The ban on metaldehyde slug pellets is being overturned after the High Court in London agreed with a challenge on the legality of the ban, and the pellets will now return to the market.

The decision by former Defra secretary Michael Gove has been declared unlawful by the court and this overturns the December 2018 Defra ruling that withdrew from the market all products containing metaldehyde, with immediate effect, with their use on farm banned from 2020.

A Defra spokesman said that the legal challenge was based on how the decision making process was conducted, and it will now review this decision.

“We will retake the decision as swiftly as possible, taking account of the procedural points raised. Our priority is to protect people and the environment, and all decisions on pesticides are always based on the best available science,” the spokesman said.
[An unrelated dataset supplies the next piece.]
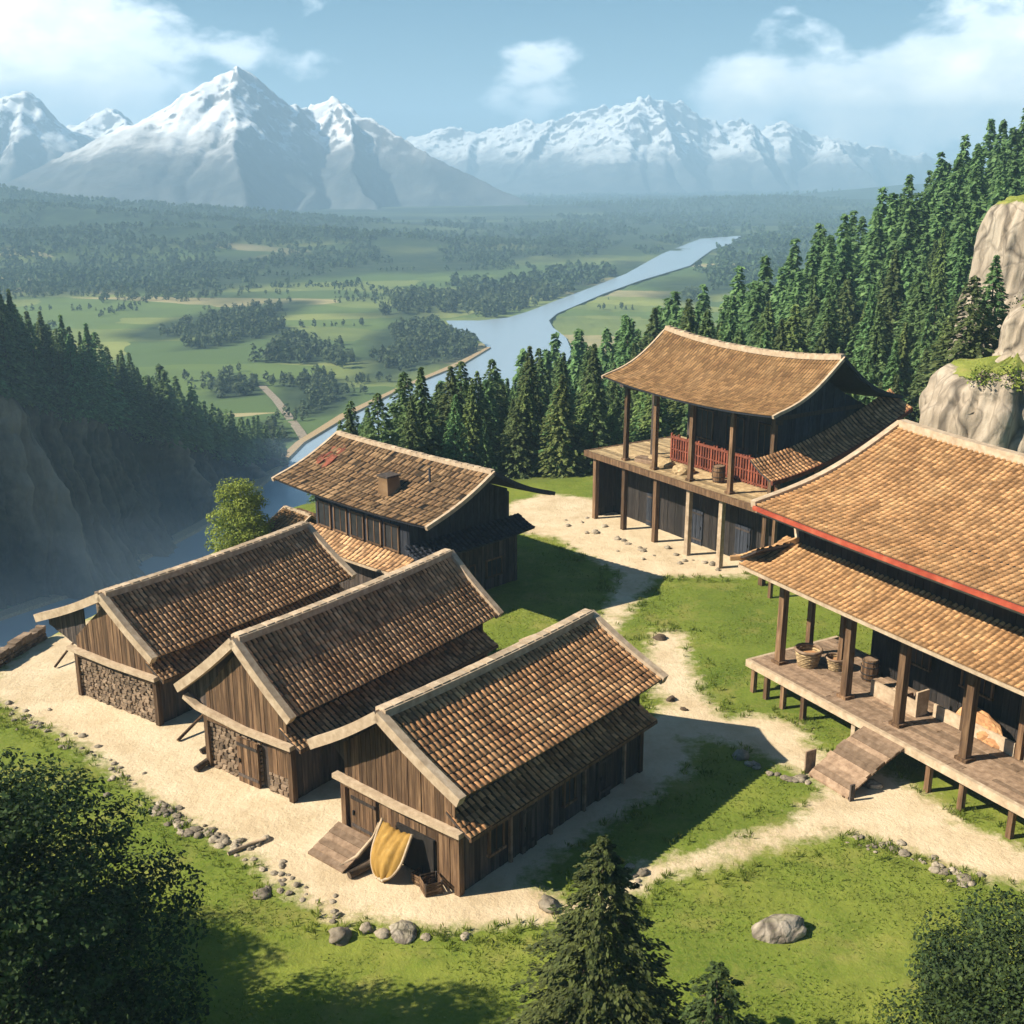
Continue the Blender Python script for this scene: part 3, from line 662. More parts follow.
# trees on the cliff top across the gorge
cx, cy, cz, cox, coy, chf = CLIFF_TOP
cliffpts = []
for k in range(2600):
    i = int(rng.uniform(115, NS-10)); back = 1.+rng.uniform(0, 1)**1.4*42; x, y = cx[i]-cox[i]*back, cy[i]-coy[i]*back
    px, py, fw = pix(x, y, cz[i]+8)
    if not -30 < px < 300: continue
    if all((x-a)**2+(y-b)**2 > (2.7+.02*back)**2 for a, b, _, _ in cliffpts): cliffpts.append((x, y, cz[i]+chf[i]*9*smooth(((back/130)**(1/1.4))*1.6), chf[i]))
print('cliff trees', len(cliffpts)); cliffpts.sort(key=lambda p: p[1])
ncl = 0
for k, (x, y, z, hf) in enumerate(cliffpts):
    if ncl >= 72: break
    h = rng.uniform(17, 24)*(.4+.66*float(hf)); ncl += 1
    o = conifer(k % 7, x, y, h, 'dark conifer standing on top of the cliff across the gorge', 'conifers along the cliff top', rng.uniform(.95, 1.3)); o.location.z = float(z)-.6
_h = height
if len(cliffpts) > ncl:
    zs = {(p[0], p[1]): p[2]-.6 for p in cliffpts}
    height_saved = height
    height = lambda x, y: zs.get((x, y), 0)
    conifer_mass('cliff_woods', [(p[0], p[1]) for p in cliffpts[ncl:]], [rng.uniform(18, 26)*(.4+.66*float(p[3])) for p in cliffpts[ncl:]], M['conifer'], 'mass of conifers further back along the cliff top', 'woods', 20, 10, 6, .95, 4)
    height = height_saved
# woods and tree lines on the valley floor
WOODS = [
 ([(275, 380), (340, 377), (352, 394), (335, 410), (310, 418), (285, 405)], 6.5, (5, 8)),
 ([(338, 360), (372, 343), (400, 326), (436, 322), (452, 340), (478, 350), (440, 368), (400, 382), (345, 380)], 7, (6, 10)),
 ([(262, 360), (285, 338), (300, 335), (330, 355), (333, 365), (225, 363)], 8, (6, 10)),
 ([(130, 335), (200, 318), (300, 303), (305, 310), (230, 328), (150, 341)], 10, (6, 10)),
 ([(150, 352), (200, 341), (280, 326), (288, 332), (220, 350), (160, 354)], 9, (6, 9)),
 ([(208, 392), (240, 380), (266, 383), (260, 395), (215, 399)], 7, (5, 8)),
 ([(268, 420), (300, 440), (262, 452), (240, 440)], 6, (5, 8)),
 ([(355, 314), (450, 294), (540, 279), (640, 261), (652, 267), (560, 291), (450, 314), (400, 319)], 13, (8, 12)),
 ([(-20, 302), (100, 298), (200, 284), (330, 273), (480, 270), (640, 244), (650, 236), (480, 254), (330, 260), (150, 261), (-20, 268)], 15, (5, 9)),
 ([(650, 298), (720, 271), (765, 262), (800, 268), (760, 290), (700, 305)], 13, (7, 11)),
 ([(340, 240), (470, 236), (560, 222), (700, 206), (800, 204), (880, 215), (720, 226), (560, 240), (420, 250)], 26, (7, 12)),
 ([(420, 205), (600, 196), (800, 190), (880, 190), (860, 198), (600, 206)], 40, (9, 14)),
 ([(745, 236), (830, 222), (880, 222), (800, 262), (720, 275)], 26, (9, 14)),
]
wd_ = np.zeros(GX.shape); far_ = (GY > 300) & (GY < 4500) & (np.abs(GX) < 2600)
for poly, sp_, hh_ in WOODS:
    pw_ = [at(p[0], p[1], -55) for p in poly]; sz = max(p[1] for p in pw_)-min(p[1] for p in pw_)
    wd_[far_] = np.maximum(wd_[far_], smooth(.5-(polydist(GX[far_], GY[far_], pw_)/(sz*.12)+2.5*(fbm(GX[far_]*.012, GY[far_]*.008, 4, 44)-.55))))
gm = bpy.data.objects['ground'].data; pattr(gm, 'woods', wd_)
wp, wh = [], []
RW = [(a, b) for a, b in rv]
for poly, sp_, (h0, h1) in WOODS:
    pw_ = [at(p[0], p[1], -55) for p in poly]; X = [p[0] for p in pw_]; Y = [p[1] for p in pw_]
    yy = min(Y)
    while yy < max(Y):
        sp2 = sp_*.42; nn = max(1, int((max(X)-min(X))/sp2)); xx = np.linspace(min(X), max(X), nn)+rng.uniform(-.45, .45, nn)*sp_; y2 = yy+rng.uniform(-.45, .45, nn)*sp_*1.3
        d = polydist(xx, y2, pw_); scale_ = (max(Y)-min(Y))*.08
        ok = (d < scale_*(fbm(xx*.02, y2*.01, 3, 2)-.48)*5) & (polydist(xx, y2, RW) > 5)
        for a, b in zip(xx[ok], y2[ok]): wp.append((a, b)); wh.append(rng.uniform(h0, h1)*.8*(.7+.6*fbm(a*.03, b*.03, 2, 5)))
        yy += sp_*.62
for k in range(46):       # hedgerows between the fields
    y0 = rng.uniform(360, 1000); x0 = rng.uniform(-.45, .12)*y0; L_ = rng.uniform(40, 170); th = rng.choice([rng.normal(.12, .12), rng.normal(1.3, .2)])
    for q in np.arange(0, L_, 4.2):
        a, b = x0+q*math.cos(th)+rng.normal(0, 1.2), y0+q*math.sin(th)+rng.normal(0, 1.2)
        if float(polydist(np.array([a]), np.array([b]), RW)[0]) > 8 and fbm(a*.03, b*.03, 2, 9) > .42 and height(a, b) < -50: wp.append((a, b)); wh.append(rng.uniform(2., 5.5))
for k in range(11000):     # forest on the foothills
    b = rng.uniform(980, 2050); a = rng.uniform(-.5, .02)*b
    if hill_add(a, b) > 7+4*rng.uniform() and fbm(a*.006, b*.006, 3, 19) > .36: wp.append((a, b)); wh.append(rng.uniform(4, 7.5))
print('valley trees', len(wp))
near = [(p, h) for p, h in zip(wp, wh) if p[1] < 800]; farp = [(p, h) for p, h in zip(wp, wh) if p[1] >= 800]
conifer_mass('valley_woods', [p for p, _ in near], [h for _, h in near], M['valley_leaf'], 'dark woods and tree lines between the fields beside the river', 'woods', 6, 6, 2, 3.0, 8, 34)
conifer_mass('valley_woods', [p for p, _ in farp], [h for _, h in farp], M['valley_leaf'], 'far dark forest belts across the valley floor', 'woods', 4, 5, 1, 5., 9, 16)

# broad-leaved crowns: clumps of leaves round a limbed trunk
def leaf_clumps(clumps, per, size, rng, flat=.6):
    P, A, B, la = [], [], [], []
    for (c, r) in clumps:
        n = int(per*(r[0]*r[1])/1.); d = unit(rng.normal(size=(n, 3))); rr = rng.uniform(.55, 1.06, n)**.6
        p = np.array(c)+d*np.array(r)*rr[:, None]
        nrm_ = unit(d*np.array([.6, .6, .6])+np.array([0, 0, flat])+rng.normal(size=(n, 3))*.45)
        a = unit(np.cross(nrm_, rng.normal(size=(n, 3)))); b = np.cross(nrm_, a)
        P.append(p); A.append(a); B.append(b); la.append(size*rng.uniform(.6, 1.3, n))
    return map(np.concatenate, (P, A, B, la))
def broadleaf(name, loc, h, crown_r, clumps, per, size, mat, label, seed, trunk_r=.22, group=None, flat=.6):
    rng = np.random.default_rng(seed); o = empty(name, loc); tag(o, label, 'shrub' if 'shrub' in name else 'tree', group)
    P, A, B, la = leaf_clumps(clumps, per, size, rng, flat); V, F = diamonds(P, A, B, la, la*.62)
    obj('crown', mesh_arrays('crown', V, F, rng.uniform(0, 1, len(F))), mat, o)
    limbs = []
    for (c, r) in clumps[::max(1, len(clumps)//9)]:
        z0 = min(h*.35, c[2]*.6); limbs.append([(0, 0, z0), (c[0]*.5, c[1]*.5, z0+(c[2]-z0)*.65), (c[0]*.95, c[1]*.95, c[2])])
    trunk_mesh('trunk', h*.8, trunk_r, limbs).build('trunk', M['bark'], o); return o
def layered(h, r, layers, rng, z0=.25, per=9, cl=(.9, .9, .32)):
    out = []
    for k in range(layers):
        q = k/(layers-1); z = h*(z0+(1-z0)*q); rr = r*math.sqrt(max(0, 1-(max(q-.1, 0)/.98)**2))*(.75+.25*min(1, q*3)); n = max(1, int(per*rr/r))
        for b in range(n):
            th = rng.uniform(0, 2*PI); f = math.sqrt(rng.uniform(.1, 1)); s_ = rng.uniform(.75, 1.3)
            out.append(((rr*f*math.cos(th), rr*f*math.sin(th), z-.12*rr*f+rng.uniform(-.2, .2)), tuple(c*s_ for c in cl)))
    return out
rg = np.random.default_rng(3)
x, y = -13.6, 24.6
broadleaf('broadleaf_tree', (x, y, 0), 10., 5.2, layered(10.6, 5.2, 13, rg, .18, 28, (1.15, 1.15, .27)), 260, .15, M['broadleaf'], 'large dark broad-leaved tree filling the bottom left corner', 21, .4)
broadleaf('broadleaf_tree', (-19.5, 23.6, 0), 11., 5., layered(11., 4.8, 12, rg, .2, 24, (1.2, 1.2, .36)), 120, .24, M['broadleaf'], 'added unseen broad-leaved tree beyond the left edge to shade the lawn', 27, .4)  # unseen tree added to deepen the shadow on the lawn
broadleaf('broadleaf_tree', (-20.5, 29.5, 0), 9., 4.2, layered(9., 4., 12, rg, .2, 26, (1.1, 1.1, .36)), 200, .16, M['broadleaf'], 'dark broad-leaved tree at the left edge behind the large corner tree', 22, .35)
broadleaf('broadleaf_tree', (13.2, 24.3, 0), 6.6, 3., layered(6.8, 3.1, 9, rg, .3, 20, (1., 1., .22)), 330, .13, M['broadleaf'], 'spreading green tree with flat branches in the bottom right corner', 23, .25)
broadleaf('broadleaf_tree', (*at(243, 556, 0), -.6), 5.4, 2.2, layered(5.6, 1.95, 9, rg, .08, 16, (.75, .75, .45)), 300, .16, M['brightleaf'], 'small bright green rounded tree beyond the roof of the far left barn', 24, .2)
# foreground conifers
def near_conifer(loc, h, rad, label, seed, layers, nb, nq, size, mat, pw=.9):
    rng = np.random.default_rng(seed); o = empty('conifer_tree', loc); tag(o, label, 'tree')
    me = conifer_mesh('crown', h, rad, layers, nb, nq, size, rng=rng, base=.02, droop=.3, pw=pw, jag=.3); obj('crown', me, mat, o)
    mb = trunk_mesh('trunk', h*.95, h*.022)
    for k in range(34):
        z = h*(.06+.85*k/34); th = k*2.4; r = rad*(1-z/h)**.9*.8; mb.tube([(0, 0, z), (r*.5*math.cos(th), r*.5*math.sin(th), z-.03*r), (r*math.cos(th), r*math.sin(th), z-.25*r)], [.05, .035, .012], 5, .4)
    mb.build('trunk', M['bark'], o); return o
near_conifer((2.4, 26.2, 0), 8.4, 3.2, 'dark conifer standing alone in the foreground with its top before the road', 31, 44, 17, 62, .19, M['near_conifer'], .74)
near_conifer((5.25, 24.6, 0), 5.75, 2.2, 'small rounded conifer at the bottom edge beside the tall foreground conifer', 32, 28, 14, 40, .18, M['near_conifer'], .6)
# lighter trees before the dark forest and on the crag
for (px, py, dist, h, w, lab) in [(742, 330, 97, 8, 1.5, 'light green bushy conifer just beyond the pavilion roof'), (770, 338, 96, 6.5, 1.6, 'low light green conifer just beyond the pavilion ridge'), (560, 470, 97, 9, 1.3, 'broad light green conifer at the grass edge between the house and the pavilion'),
                                  (525, 470, 99, 8.5, 1.3, 'broad pale conifer at the forest edge above the dirt road'), (590, 462, 101, 8, 1.4, 'bushy light conifer just left of the pavilion deck'), (612, 440, 99, 6, 1.5, 'short bushy conifer behind the left end of the pavilion deck')]:
    x = (px-512)/1140*(dist*.958+CAMH*.286); o = conifer(int(px) % 7, x, dist, h, lab, None, w)
    c = [k for k in o.children if k.name.startswith('crown')][0]; me = c.data.copy(); me.materials.clear(); me.materials.append(M['conifer_light']); c.data = me

# grass blades over the nearer lawns
n = 210000; gxr = RNG.uniform(-34, 34, n); gyr = 24+RNG.uniform(0, 1, n)**1.5*62
pxs = 512+1140*gxr/(gyr*.958+CAMH*.286); ok = (path_d(gxr, gyr) > .35+.5*RNG.uniform(0, 1, n)) & (pxs > -30) & (pxs < 1060) & (fbm(gxr*.35, gyr*.35, 3, 33) > RNG.uniform(.3, .62, n)) & (gxr > left_x(gyr)+1) & (gyr < hill_y(gxr)-1)
gxr, gyr = gxr[ok], gyr[ok]; n = len(gxr); gz = height(gxr, gyr); P = np.stack([gxr, gyr, gz+.05], -1)
A = unit(np.stack([RNG.normal(0, .8, n), RNG.normal(0, .8, n), np.ones(n)], -1)); B = unit(np.cross(A, RNG.normal(size=(n, 3))))
V, F = diamonds(P, A, B, RNG.uniform(.08, .2, n), RNG.uniform(.025, .05, n))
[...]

Chiltern Farm Chemicals, the slug pellet making company which took the legal action to bring the Defra decision before the High Court, said its slug pellets would return to the market.

“Metaldehyde is back on the market and we’ve reverted to where we were eight months ago,” said Philip Tavener from the company.

“The sell-out and use-up periods previously put in place no longer apply; it’s business as usual,” he added, saying that his company’s metaldehyde slug pellets would be available with immediate effect.


See also: Metaldehyde slug pellets banned from 2020

A few days before the hearing was due to take place, the government conceded that its decision-making process had been flawed.

Chiltern is one of the largest suppliers of molluscicides in the UK and it had disputed the environmental impact of its products on non-target species.